La critica alta non è concorde. Pino Farinotti concede addirittura cinque stelle: “La vicenda di Sordi è la storia della speranza di un italiano. In ruoli come questi è diventato l’albertone nazionale, l’italiano medio (…). Abbiamo l’effetto De Sica, maestro assoluto, conoscitore della gente come nessuno, con l’effetto Sordi nel momento migliore della sua carriera. E poi c’è la Roma dei ministeri. (…). Rivalutiamo un film che è una grande testimonianza”. Meno entusiasta Morando Morandini (due stelle e mezzo, ma tre di pubblico): “Apologo sull’Italia del miracolo economico e sul consumismo rampante. Il film si sostiene sulla prodezze di Sordi, ma il moralismo greve di De Sica e Zavattini gira un po’ a vuoto perché l’idea di partenza non resiste ai tempi di un lungometraggio”. Conferma le due stelle e mezzo Paolo Mereghetti: “La sceneggiatura di Cesare Zavattini recupera un’idea (il povero costretto a vendere un occhio al ricco) al centro della sua pièce Come nasce un soggetto cinematografico, dove la denuncia dell’Italia dai soldi facili e del boom qui è tutta riletta all’insegna del grottesco, della caricatura e della trivialità. Sordi raggiunge apici di sgradevolezza nel raccontare il piccolo borghese che ha fatto il salto di classe e che deve umiliarsi di fronte ai veri ricchi, e anche per questo il film non ha mai goduto di grande fama. Il soggetto sarebbe stato perfetto per un medio metraggio; sulla durata lunga risulta un po’ stiracchiato, ma va rivisto anche come documentazione impietosa dell’Italia dell’epoca”.
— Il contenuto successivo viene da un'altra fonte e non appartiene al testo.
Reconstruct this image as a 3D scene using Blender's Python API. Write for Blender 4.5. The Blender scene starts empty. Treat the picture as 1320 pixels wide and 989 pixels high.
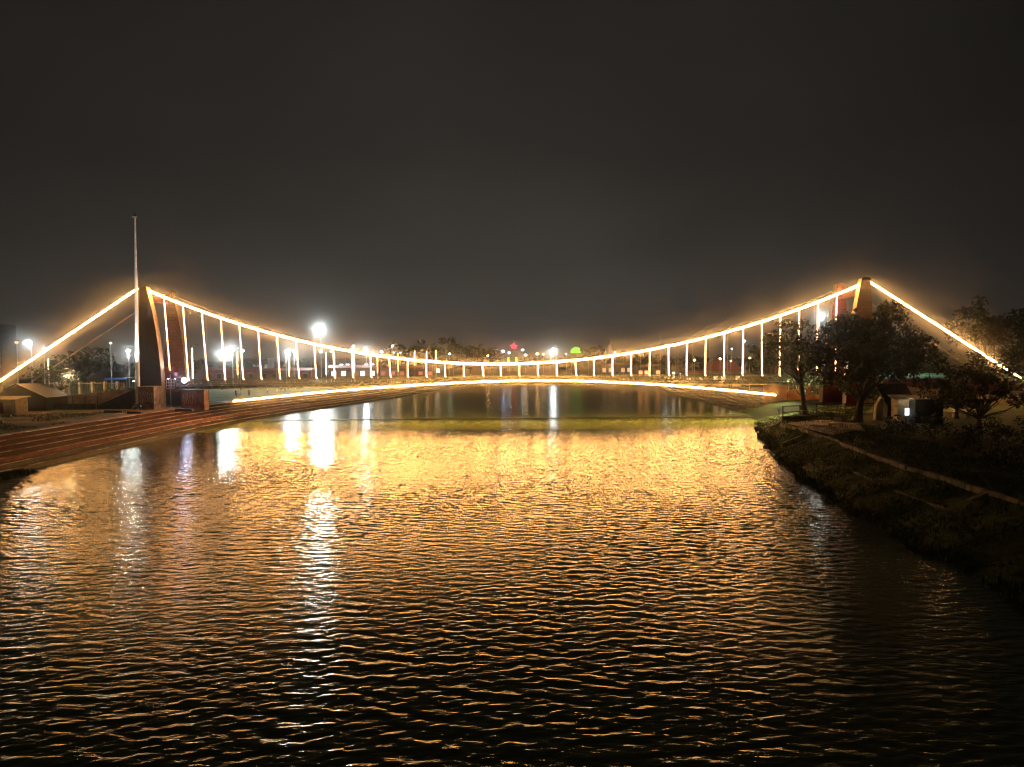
import bpy, bmesh, math, random
import numpy as np
from mathutils import Vector, Matrix, Euler, noise as mnoise
R = math.radians
rng = random.Random(7)
C = bpy.context.scene.collection
SC = bpy.context.scene

# ------------------------------------------------------------------ camera
H = 12.0                                   # camera height over the water, on another bridge
cam = bpy.data.cameras.new('camera'); cam.lens = 24.0; cam.sensor_width = 36.0
cam.clip_start = 0.1; cam.clip_end = 6000
camo = bpy.data.objects.new('camera', cam); C.objects.link(camo)
CM = Euler((R(90 - 2.18), 0, 0)).to_matrix() @ Matrix.Rotation(R(-0.42), 3, 'Z')
camo.matrix_world = Matrix.Translation((0, 0, H)) @ CM.to_4x4()
SC.camera = camo

def ray(px, py):
    return CM @ Vector(((px - 660) / 880.0, -(py - 494.5) / 880.0, -1.0))
def at(px, py, Y):                         # a photo pixel at a known depth -> world point
    d = ray(px, py); return Vector((0, 0, H)) + d * (Y / d.y)
def gz(px, py, z):                         # a photo pixel on a known level -> world point
    d = ray(px, py); return Vector((0, 0, H)) + d * ((z - H) / d.z)

# ------------------------------------------------------------------ night sky
W = bpy.data.worlds.new('World'); SC.world = W; W.use_nodes = True
nt = W.node_tree; nt.nodes.clear()
def N(t, typ, **kw):
    n = t.nodes.new(typ)
    for k, v in kw.items(): setattr(n, k, v)
    return n
out = N(nt, 'ShaderNodeOutputWorld'); bg = N(nt, 'ShaderNodeBackground'); bg2 = N(nt, 'ShaderNodeBackground'); add = N(nt, 'ShaderNodeAddShader')
sky = N(nt, 'ShaderNodeTexSky', sky_type='NISHITA', sun_disc=False)
sky.sun_elevation = R(-6); sky.sun_rotation = R(200); bg.inputs[1].default_value = 0.02
nt.links.new(sky.outputs[0], bg.inputs[0])
geo = N(nt, 'ShaderNodeTexCoord')                                    # sky direction
sep = N(nt, 'ShaderNodeSeparateXYZ'); nt.links.new(geo.outputs['Generated'], sep.inputs[0])
rmp = N(nt, 'ShaderNodeValToRGB'); nt.links.new(sep.outputs['Z'], rmp.inputs[0])
e = rmp.color_ramp.elements
e[0].position = 0.0; e[0].color = (0.052, 0.045, 0.036, 1)
e[1].position = 0.55; e[1].color = (0.0135, 0.0118, 0.0102, 1)
for p, c in ((0.07, (0.046, 0.042, 0.036, 1)), (0.15, (0.033, 0.0295, 0.025, 1)), (0.27, (0.0225, 0.0198, 0.017, 1))):
    q = e.new(p); q.color = c
# town glow is stronger up the river, a little to the left; cloud base uneven
az = N(nt, 'ShaderNodeMapRange'); az.inputs[1].default_value = -0.75; az.inputs[2].default_value = 0.68; az.inputs[3].default_value = 0.0; az.inputs[4].default_value = 1.0
nt.links.new(sep.outputs['X'], az.inputs[0])
azr = N(nt, 'ShaderNodeValToRGB'); nt.links.new(az.outputs[0], azr.inputs[0])
ae = azr.color_ramp.elements
ae[0].position = 0.0; ae[0].color = (0.42, 0.41, 0.41, 1); ae[1].position = 1.0; ae[1].color = (0.26, 0.25, 0.25, 1)
for p, v in ((0.25, 0.8), (0.45, 1.06), (0.6, 1.0), (0.8, 0.66)):
    q = ae.new(p); q.color = (v, v, v, 1)
nz = N(nt, 'ShaderNodeTexNoise'); nz.inputs['Scale'].default_value = 3.0; nz.inputs['Detail'].default_value = 4
mp = N(nt, 'ShaderNodeMapping'); mp.inputs['Scale'].default_value = (1, 1, 2.2)
nt.links.new(geo.outputs['Generated'], mp.inputs[0]); nt.links.new(mp.outputs[0], nz.inputs[0])
nm = N(nt, 'ShaderNodeMapRange'); nm.inputs[3].default_value = 0.72; nm.inputs[4].default_value = 1.28
nt.links.new(nz.outputs[0], nm.inputs[0])
m1 = N(nt, 'ShaderNodeMix', data_type='RGBA', blend_type='MULTIPLY'); m1.inputs[0].default_value = 1
nt.links.new(rmp.outputs[0], m1.inputs[6]); nt.links.new(azr.outputs[0], m1.inputs[7])
m2 = N(nt, 'ShaderNodeMix', data_type='RGBA', blend_type='MULTIPLY'); m2.inputs[0].default_value = 1
nt.links.new(m1.outputs[2], m2.inputs[6]); nt.links.new(nm.outputs[0], m2.inputs[7])
nt.links.new(m2.outputs[2], bg2.inputs[0]); bg2.inputs[1].default_value = 1.25
nt.links.new(bg.outputs[0], add.inputs[0]); nt.links.new(bg2.outputs[0], add.inputs[1]); nt.links.new(add.outputs[0], out.inputs[0])

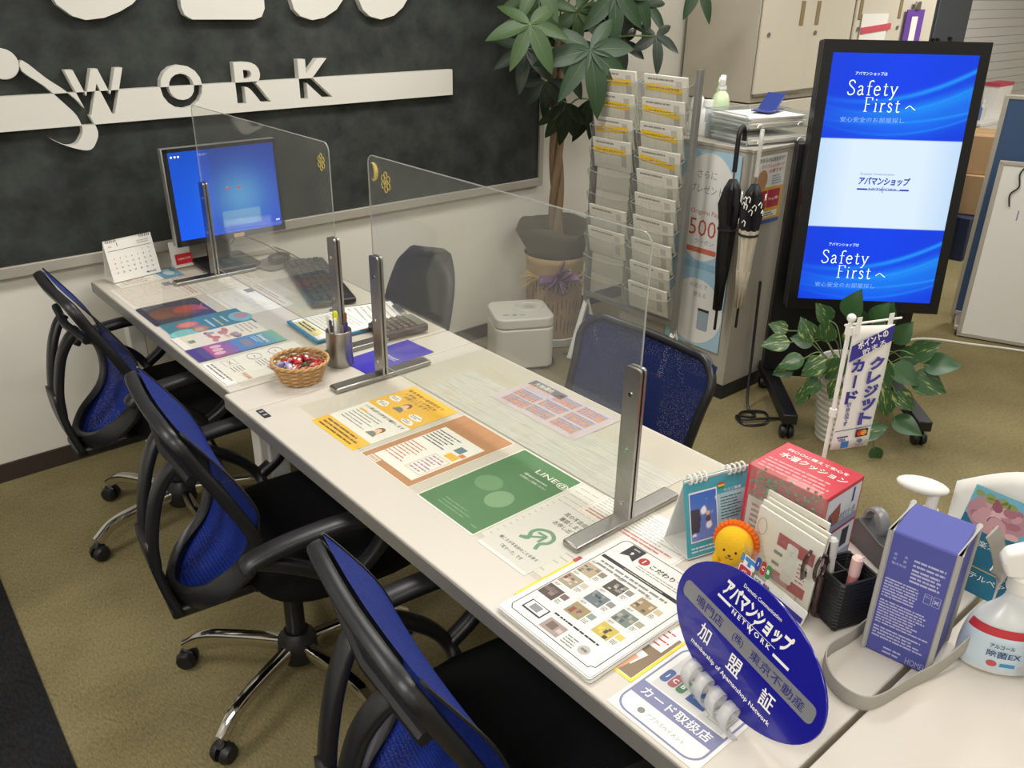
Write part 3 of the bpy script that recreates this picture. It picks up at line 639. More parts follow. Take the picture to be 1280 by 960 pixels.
def d_lot(b, w, h, z):
    b.rect(-w/2, -h/2, w/2, h/2, z, ink('#d9c9d4')); pass
    b.rect(-w/2+0.02, 0.02, -0.03, h/2-0.015, z+.00005, ink('#d0bcd6'))
    b.rect(-w/2+.006, 0.045, w/2-0.18, h/2-0.006, z+.0001, ink('#6a6677')); b.text('大抽選会', -w/2+0.056, 0.062, 0.020, z+.0002, WH, 0.03, w=0.07); b.text('特賞宿泊券', -w/2+0.056, 0.044, 0.011, z+.0002, YEL, 0.04, w=0.085)
    rnd = random.Random(9)
    for x0, y0 in ((-0.135, -0.025), (-0.13, -0.068), (-0.042, 0.028), (-0.045, -0.018), (-0.045, -0.064), (0.050, 0.028), (0.048, -0.018), (0.048, -0.064)):
        b.rect(x0, y0+0.032, x0+0.083, y0+0.038, z+.0001, ink('#8698c4')); b.rect(x0, y0, x0+0.083, y0+0.031, z+.0001, ink('#cda6a4'))
        for i in range(7):
            for j in range(3): b.disc(x0+0.008+i*0.0112, y0+0.006+j*0.0098, 0.004, 0.0036, z+.0002, ink(rnd.choice(['#d97f5c', '#9a86c0', '#d9a05c', '#c9707c', '#7f93c4'])), 8)
sheet('poster_sheet', 'pale lilac lottery poster with rows of coloured dots, by the staff side edge', 'poster', 0.535, 0.700, -1.985, -1.672, d_lot, z=DZ+0.0014)
def d_plain(seed, rows=12, extra=None):
    def f(b, w, h, z):
        b.lines(-w/2+0.012, -h/2+0.012, w/2-0.012, h/2-0.015, rows, LGR, z, seed=seed, fill=0.3)
        if extra: extra(b, w, h, z)
    return f
def d_google(b, w, h, z):
    b.frame(-w/2, -h/2, w/2, h/2, 0.0015, z, ink('#d58a8a')); x = -0.05
    for ch, c in zip('Google', ('#4a72c8', '#cf4a3f', '#e3b23a', '#4a72c8', '#4f9a5a', '#cf4a3f')):
        vs, fs, gw, gh = glyphs(ch, 0.01, 2); hh = 0.0165*gh/0.75; b.text(ch, x+gw*0.0115, h/2-0.035+(hh/2 if ch != 'g' else hh/2-0.005), hh, z, ink(c), 0.01); x += gw*0.023+0.0035
    b.rect(w/2-0.055, h/2-0.04, w/2-0.028, h/2-0.02, z, ink('#b87878')); b.lines(-w/2+.01, -h/2+.01, w/2-.01, 0.02, 9, LGR, z, seed=31, fill=0.3)
sheet('notice_sheet', 'white sheet with a red outline and multicoloured heading behind the teal calendar', 'notice', 0.46, 0.655, -2.62, -2.375, d_google)
sheet('notice_sheet', 'white sheet with small grey and red print under the partition foot by the teal calendar', 'notice', 0.335, 0.455, -2.45, -2.20, d_plain(33, 10, lambda b, w, h, z: (b.lines(-w/2+.01, -h/2+.01, w/2-.01, -h/2+.03, 2, ink('#cf8a86'), z+.0001, seed=1), b.frame(-w/2+.004, -h/2+.004, w/2-.004, h/2-.004, 0.001, z, ink('#dba7a3')))))
b = MB().box((0, 0, 0.0006), (0.018, 0.022, 0.0012), ink('#c04a55')); b.build('sticky_note', loc=(0.219, -2.327, DZ+0.0012), label='small red sticky tab beside the laminated sheets', cat='sticky note')
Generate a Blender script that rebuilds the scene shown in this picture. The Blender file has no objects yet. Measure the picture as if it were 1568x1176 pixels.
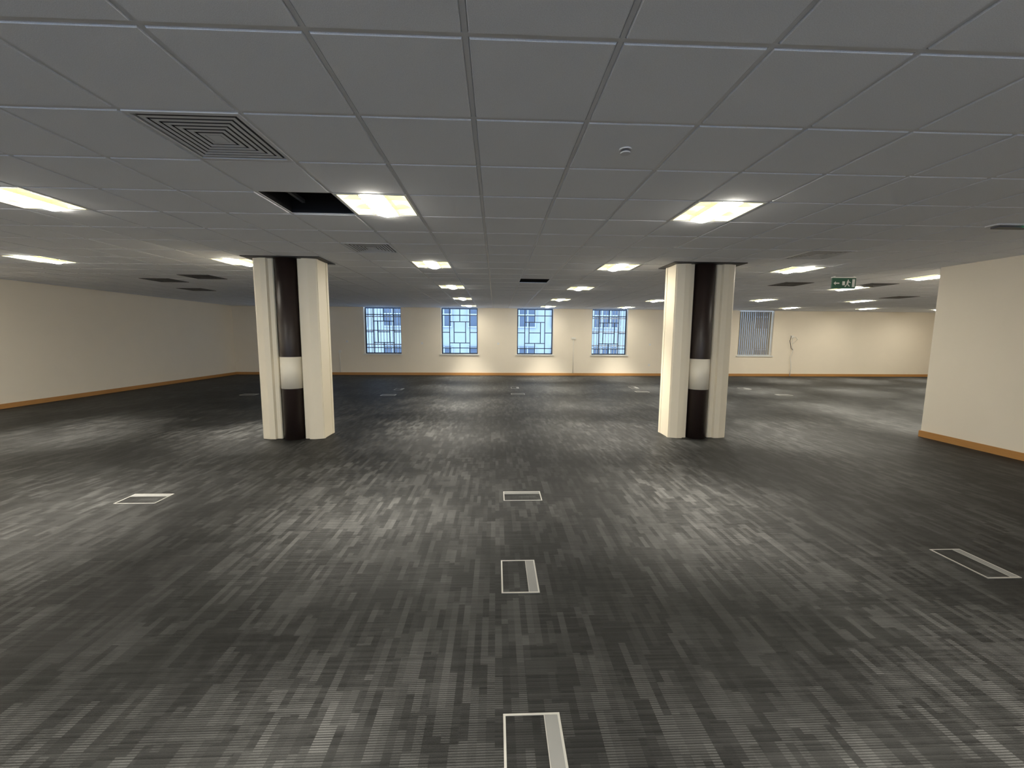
import bpy, bmesh, math, random
from math import sin,cos,pi
from mathutils import Matrix, Vector
random.seed(4)
F_PX,TH,PS,RO,ZC,X0,Y0,ZF,YB=630.6,.1151,.03976,.00706,1.13,-.1194,1.709,1.601,16.96
CAMH=ZF; CEIL=ZF+ZC
XL=-10.45; XR=19.6; YF=YB; YK=-4.2
CORE_X=7.04; CORE_Y=6.42
G0=0.6
# ---------------------------------------------------------------- materials
def newmat(name):
    m=bpy.data.materials.new(name); m.use_nodes=True
    nt=m.node_tree; b=nt.nodes['Principled BSDF']
    return m,nt,b
def simple(name,col,rough=.6,spec=.3,metal=0,noise=.06,scale=8,bump=0,emit=None,estr=0):
    m,nt,b=newmat(name)
    b.inputs['Roughness'].default_value=rough
    b.inputs['Specular IOR Level'].default_value=spec
    b.inputs['Metallic'].default_value=metal
    tc=nt.nodes.new('ShaderNodeTexCoord'); n=nt.nodes.new('ShaderNodeTexNoise'); n.inputs['Scale'].default_value=scale
    n.inputs['Detail'].default_value=4
    nt.links.new(tc.outputs['Object'],n.inputs['Vector'])
    mr=nt.nodes.new('ShaderNodeMapRange'); mr.inputs['To Min'].default_value=1-noise; mr.inputs['To Max'].default_value=1+noise
    nt.links.new(n.outputs['Fac'],mr.inputs['Value'])
    mx=nt.nodes.new('ShaderNodeVectorMath'); mx.operation='SCALE'; mx.inputs[0].default_value=col[:3]
    nt.links.new(mr.outputs['Result'],mx.inputs['Scale'])
    nt.links.new(mx.outputs['Vector'],b.inputs['Base Color'])
    if bump:
        bp=nt.nodes.new('ShaderNodeBump'); bp.inputs['Strength'].default_value=bump; bp.inputs['Distance'].default_value=.002
        nt.links.new(n.outputs['Fac'],bp.inputs['Height']); nt.links.new(bp.outputs['Normal'],b.inputs['Normal'])
    if emit:
        b.inputs['Emission Color'].default_value=(*emit,1); b.inputs['Emission Strength'].default_value=estr
    return m
M_wall=simple('cream_wall_paint',(.84,.76,.63),.7,.25,noise=.025,scale=2.5)
M_tile=simple('mineral_ceiling_tile',(.84,.86,.91),.9,.1,noise=.2,scale=260,bump=.3)
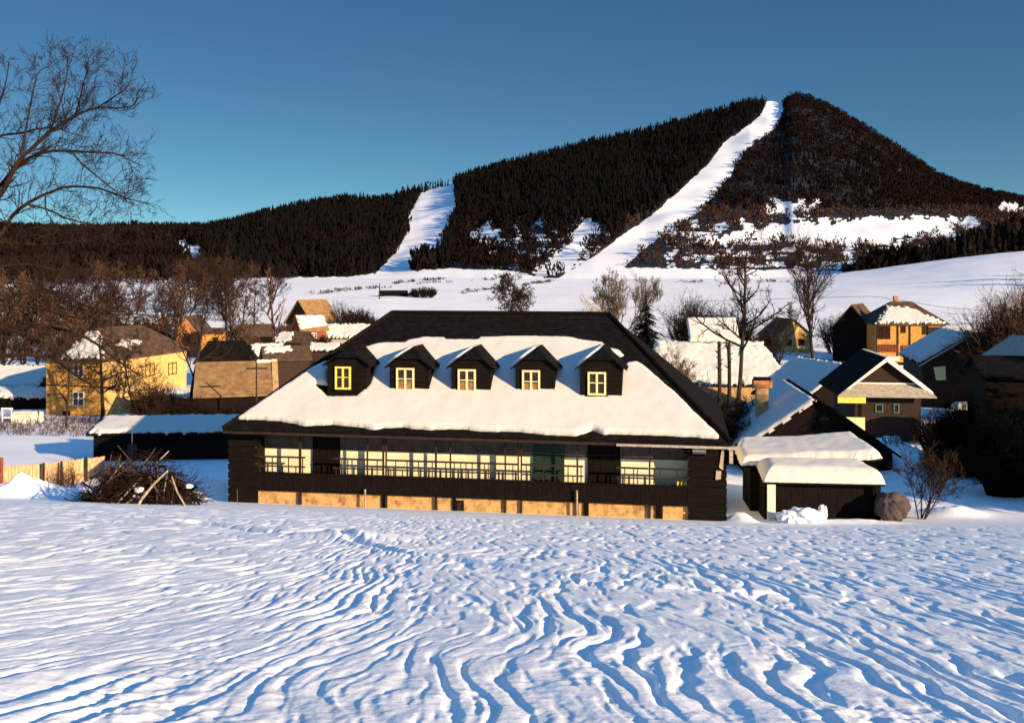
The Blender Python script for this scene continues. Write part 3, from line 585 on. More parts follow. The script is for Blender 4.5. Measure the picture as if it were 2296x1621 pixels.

Regia: Vittorio De Sica. Soggetto e Sceneggiatura: Cesare Zavattini. Scenografia: Ezio Frigerio. Costumi: Lucilla Mussini. Fotografia: Armando Nannuzzi. Montaggio: Adriana Novelli. Musica: Piero Piccioni. La canzone Weels è diretta da Billy Vaughn. Teatri di Posa: Dino De Laurentiis Cinematografica SPA. Negativi/Positivi: Istituto Luice. Aiuti Regista: Luisa Alessandri, Giuseppe Menegatti. Operatore alla macchina: Claudio Cirillo. Direttore di Produzione: Giorgio Morra. Produzione e Distribuzione: Dino De Laurentiis. Commedia. Italia. Durata: 97’. Bianco e Nero. Interpreti: Alberto Sordi, Gianna Maria Canale, Elerna Nicoli, Ettore Geri, Mariolina Bove, Gloria Cervi, Sandra Verani, Sandro Merli, Antonio Mambretti, Alvceo Barnabei, Ugo Silvestri, Maria Grazia Buccella, Federico Giordano, Matelda Scotti, Silvio Battistini, John Karlsen, Alfio Vita, Mario Cipparone, Gino Pasquarelli, Vittorio Casella.